(March 4, 2010) – The global financial crisis has taken a toll on sovereign wealth funds as they adjust their investment strategies to cope with a difficult and uncertain economy.
According to a report by the International Financial Services London (IFSL), SWFs are expected to shift toward oversees investments. The report showed that about 40% of SWF assets came from Asian and Middle Eastern countries in 2009, with Europe accounting for most of the remaining funds.
Jesse Wang, president of China’s $300 billion SWF, said recently that 2010 will be a more difficult year for the fund. Unlike last year, when a recovery from the financial crisis boosted asset prices, it has become increasingly difficult to predict the direction of global energy and resources prices, said Wang, reported the Wall Street Journal.
The China Investment Corp. will have a more flexible overseas investment strategy this year. According to Bloomberg, the fund has “relatively low” cash holdings and it will resume its investment in US equities via index funds.
South Korea’s sovereign wealth fund, the Korea Investment Corp, recently reported that it will invest $100 million in a private equity fund managed by the International Finance Corp. The fund, established in 2005 with $27 billion in assets under management, said that similar to China’s SWF, it would buy stakes in companies located in South America and Africa to secure energy resources.
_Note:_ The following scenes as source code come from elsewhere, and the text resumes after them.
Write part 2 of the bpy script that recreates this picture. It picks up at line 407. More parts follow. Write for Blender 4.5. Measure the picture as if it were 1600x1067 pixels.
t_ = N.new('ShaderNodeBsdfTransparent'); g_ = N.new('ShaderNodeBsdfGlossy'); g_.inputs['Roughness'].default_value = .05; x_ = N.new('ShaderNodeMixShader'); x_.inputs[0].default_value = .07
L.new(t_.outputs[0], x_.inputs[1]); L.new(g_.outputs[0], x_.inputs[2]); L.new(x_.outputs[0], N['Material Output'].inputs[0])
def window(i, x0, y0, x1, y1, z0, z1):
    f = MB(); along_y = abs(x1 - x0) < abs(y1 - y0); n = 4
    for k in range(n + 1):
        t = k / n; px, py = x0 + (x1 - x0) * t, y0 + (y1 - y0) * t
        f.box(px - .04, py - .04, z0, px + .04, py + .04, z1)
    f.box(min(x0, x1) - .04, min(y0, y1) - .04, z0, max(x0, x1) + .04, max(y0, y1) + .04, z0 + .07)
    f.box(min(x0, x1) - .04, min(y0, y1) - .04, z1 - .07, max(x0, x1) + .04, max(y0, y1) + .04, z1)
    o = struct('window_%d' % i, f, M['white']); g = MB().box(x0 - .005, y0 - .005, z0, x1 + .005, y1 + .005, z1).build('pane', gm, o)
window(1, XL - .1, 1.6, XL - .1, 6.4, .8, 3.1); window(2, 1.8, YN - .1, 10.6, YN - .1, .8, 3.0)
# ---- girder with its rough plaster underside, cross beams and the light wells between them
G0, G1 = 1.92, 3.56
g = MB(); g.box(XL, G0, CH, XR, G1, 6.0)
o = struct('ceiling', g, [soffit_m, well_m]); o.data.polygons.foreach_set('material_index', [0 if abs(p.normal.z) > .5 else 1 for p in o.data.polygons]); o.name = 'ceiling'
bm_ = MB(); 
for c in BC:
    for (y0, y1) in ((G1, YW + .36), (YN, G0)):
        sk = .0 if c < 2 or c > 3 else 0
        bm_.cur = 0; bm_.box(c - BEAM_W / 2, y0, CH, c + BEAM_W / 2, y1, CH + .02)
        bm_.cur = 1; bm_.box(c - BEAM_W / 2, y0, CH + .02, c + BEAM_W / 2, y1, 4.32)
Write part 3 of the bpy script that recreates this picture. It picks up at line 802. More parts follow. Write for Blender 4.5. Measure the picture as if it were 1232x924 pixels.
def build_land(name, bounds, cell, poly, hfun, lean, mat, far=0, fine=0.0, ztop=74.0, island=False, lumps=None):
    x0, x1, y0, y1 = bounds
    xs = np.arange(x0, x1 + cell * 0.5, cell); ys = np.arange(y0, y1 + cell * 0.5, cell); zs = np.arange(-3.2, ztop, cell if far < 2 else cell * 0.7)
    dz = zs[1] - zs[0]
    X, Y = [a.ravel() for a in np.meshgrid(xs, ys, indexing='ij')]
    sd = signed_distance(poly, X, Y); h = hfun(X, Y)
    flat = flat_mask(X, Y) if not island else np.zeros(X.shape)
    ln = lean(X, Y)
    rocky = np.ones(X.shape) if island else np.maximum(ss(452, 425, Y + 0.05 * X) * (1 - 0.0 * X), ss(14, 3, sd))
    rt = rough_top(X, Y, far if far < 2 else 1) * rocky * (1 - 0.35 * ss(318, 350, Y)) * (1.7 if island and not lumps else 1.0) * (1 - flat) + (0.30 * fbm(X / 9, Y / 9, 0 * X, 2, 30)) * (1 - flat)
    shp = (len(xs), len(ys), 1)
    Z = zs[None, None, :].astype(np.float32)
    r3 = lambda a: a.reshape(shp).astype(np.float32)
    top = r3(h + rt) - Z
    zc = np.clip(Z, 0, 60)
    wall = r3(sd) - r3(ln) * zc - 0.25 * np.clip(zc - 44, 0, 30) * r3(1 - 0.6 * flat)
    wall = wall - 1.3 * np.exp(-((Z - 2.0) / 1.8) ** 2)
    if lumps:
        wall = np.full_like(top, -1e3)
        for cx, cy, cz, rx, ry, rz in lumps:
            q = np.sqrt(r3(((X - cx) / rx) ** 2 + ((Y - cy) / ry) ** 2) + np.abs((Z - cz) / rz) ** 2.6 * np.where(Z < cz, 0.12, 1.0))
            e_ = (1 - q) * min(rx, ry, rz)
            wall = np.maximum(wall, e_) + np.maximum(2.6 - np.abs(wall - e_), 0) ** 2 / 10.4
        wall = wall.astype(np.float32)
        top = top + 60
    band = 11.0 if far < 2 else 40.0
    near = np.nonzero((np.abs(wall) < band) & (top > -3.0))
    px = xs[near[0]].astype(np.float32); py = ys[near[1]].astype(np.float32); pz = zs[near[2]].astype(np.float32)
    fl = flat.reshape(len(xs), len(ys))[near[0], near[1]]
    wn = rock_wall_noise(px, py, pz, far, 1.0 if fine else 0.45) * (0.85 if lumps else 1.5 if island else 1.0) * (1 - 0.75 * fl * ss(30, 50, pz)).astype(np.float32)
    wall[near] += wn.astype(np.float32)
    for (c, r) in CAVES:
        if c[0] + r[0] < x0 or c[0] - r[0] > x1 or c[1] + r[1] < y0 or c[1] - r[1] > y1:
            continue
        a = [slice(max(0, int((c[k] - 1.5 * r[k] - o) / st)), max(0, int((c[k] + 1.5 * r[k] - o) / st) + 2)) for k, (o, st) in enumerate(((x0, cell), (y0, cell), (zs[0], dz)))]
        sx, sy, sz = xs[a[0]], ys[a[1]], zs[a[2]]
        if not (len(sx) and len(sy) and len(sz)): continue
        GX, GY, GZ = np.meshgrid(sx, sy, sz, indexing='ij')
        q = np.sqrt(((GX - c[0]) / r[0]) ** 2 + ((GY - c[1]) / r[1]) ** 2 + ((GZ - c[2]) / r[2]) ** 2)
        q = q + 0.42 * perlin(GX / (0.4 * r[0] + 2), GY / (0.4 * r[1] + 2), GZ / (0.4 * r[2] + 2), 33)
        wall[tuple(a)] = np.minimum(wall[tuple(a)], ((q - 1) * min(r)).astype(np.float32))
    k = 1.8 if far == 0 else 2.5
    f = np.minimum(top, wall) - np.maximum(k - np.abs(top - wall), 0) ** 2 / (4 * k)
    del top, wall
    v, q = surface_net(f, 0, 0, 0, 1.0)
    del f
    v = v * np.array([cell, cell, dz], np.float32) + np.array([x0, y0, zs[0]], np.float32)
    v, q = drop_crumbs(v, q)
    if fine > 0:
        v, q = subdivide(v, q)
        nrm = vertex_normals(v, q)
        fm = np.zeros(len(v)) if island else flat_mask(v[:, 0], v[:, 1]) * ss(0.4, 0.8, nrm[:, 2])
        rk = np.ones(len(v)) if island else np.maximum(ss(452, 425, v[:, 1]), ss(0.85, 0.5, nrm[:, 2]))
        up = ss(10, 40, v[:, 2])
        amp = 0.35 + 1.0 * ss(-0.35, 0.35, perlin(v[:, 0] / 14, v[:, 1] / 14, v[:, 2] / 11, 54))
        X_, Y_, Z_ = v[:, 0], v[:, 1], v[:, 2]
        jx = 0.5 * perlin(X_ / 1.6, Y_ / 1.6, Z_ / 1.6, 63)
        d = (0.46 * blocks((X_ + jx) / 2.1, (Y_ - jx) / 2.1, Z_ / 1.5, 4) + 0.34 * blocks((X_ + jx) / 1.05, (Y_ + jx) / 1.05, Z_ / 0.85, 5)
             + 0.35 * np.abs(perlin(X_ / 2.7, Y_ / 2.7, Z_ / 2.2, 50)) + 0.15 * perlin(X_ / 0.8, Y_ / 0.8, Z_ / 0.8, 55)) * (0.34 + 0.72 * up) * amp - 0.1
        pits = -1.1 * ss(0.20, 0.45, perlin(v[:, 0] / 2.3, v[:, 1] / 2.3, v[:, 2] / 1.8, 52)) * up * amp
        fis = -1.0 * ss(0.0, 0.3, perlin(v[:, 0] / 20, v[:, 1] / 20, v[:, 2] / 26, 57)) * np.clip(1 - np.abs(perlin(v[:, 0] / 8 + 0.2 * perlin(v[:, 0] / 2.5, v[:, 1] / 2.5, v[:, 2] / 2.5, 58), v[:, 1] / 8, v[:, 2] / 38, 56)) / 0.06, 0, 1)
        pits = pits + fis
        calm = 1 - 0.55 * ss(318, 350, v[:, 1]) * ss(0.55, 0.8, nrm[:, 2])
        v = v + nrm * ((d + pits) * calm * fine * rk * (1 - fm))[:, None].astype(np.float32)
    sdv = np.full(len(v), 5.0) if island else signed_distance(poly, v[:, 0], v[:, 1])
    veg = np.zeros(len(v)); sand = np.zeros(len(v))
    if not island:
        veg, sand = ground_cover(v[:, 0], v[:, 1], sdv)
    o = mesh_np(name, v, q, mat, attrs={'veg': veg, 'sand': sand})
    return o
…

And Singapore’s sovereign wealth fund, which manages assets of more than $300 billion, faces a loss of about $5 billion on its investment in UBS. According to data compiled by Bloomberg, GIC isn’t alone in suffering losses from supporting banks in Europe and the US during the credit crunch. During the global crisis, SWFs invested more than $69 billion, which has so far produced $20 billion in realized and paper losses.